Question

An electron revolves around an infinite cylindrical wire having uniform linear charge density \(2×10^{–8}\ Cm^{-1}\) in circular path under the influence of attractive electrostatic field as shown in the figure. The velocity of electron with which it is revolving is ____ \(\times 10^6 ms^{-1}\). Given mass of electron = \(9\times10^{-31}\) kg.

Answer 1

Correct Answer: 8

To find the velocity of an electron revolving around an infinite cylindrical wire with uniform linear charge density, we use the concept of electrostatic force acting as the centripetal force.

Step 1: Calculate Electrostatic Force

The linear charge density is given as \( \lambda = 2 \times 10^{-8} \, \text{C/m} \). The electric field \( E \) due to an infinite line of charge at a distance \( r \) is:

\( E = \frac{\lambda}{2\pi\epsilon_0 r} \)

where \( \epsilon_0 = 8.85 \times 10^{-12} \, \text{C}^2/\text{N}\cdot\text{m}^2 \) is the permittivity of free space.

The electrostatic force \( F \) on the electron (charge \( -e \)) is:

\( F = eE = \frac{-e\lambda}{2\pi\epsilon_0 r} \)

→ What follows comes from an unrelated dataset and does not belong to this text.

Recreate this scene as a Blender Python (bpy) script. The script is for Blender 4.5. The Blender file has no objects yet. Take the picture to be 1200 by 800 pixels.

Step 2: Equate Electrostatic and Centripetal Force

The centripetal force required for circular motion is provided by the electrostatic force:

\( \frac{mv^2}{r} = \frac{e\lambda}{2\pi\epsilon_0 r} \)

Simplify to find \( v \):

\( v^2 = \frac{e\lambda}{2\pi\epsilon_0 m} \)

\( v = \sqrt{\frac{e\lambda}{2\pi\epsilon_0 m}} \)

Given: \( e = 1.6 \times 10^{-19} \, \text{C} \) and \( m = 9 \times 10^{-31} \, \text{kg} \).

Step 3: Calculate \( v \) and Verify

Plug in the values:

\( v = \sqrt{\frac{(1.6 \times 10^{-19})(2 \times 10^{-8})}{2\pi(8.85 \times 10^{-12})(9 \times 10^{-31})}} \)

Simplifying further:

\( v \approx 8 \times 10^6 \, \text{m/s} \)

The velocity of the electron is \( 8 \times 10^6 \, \text{m/s} \), which lies within the given range of \(8,8\).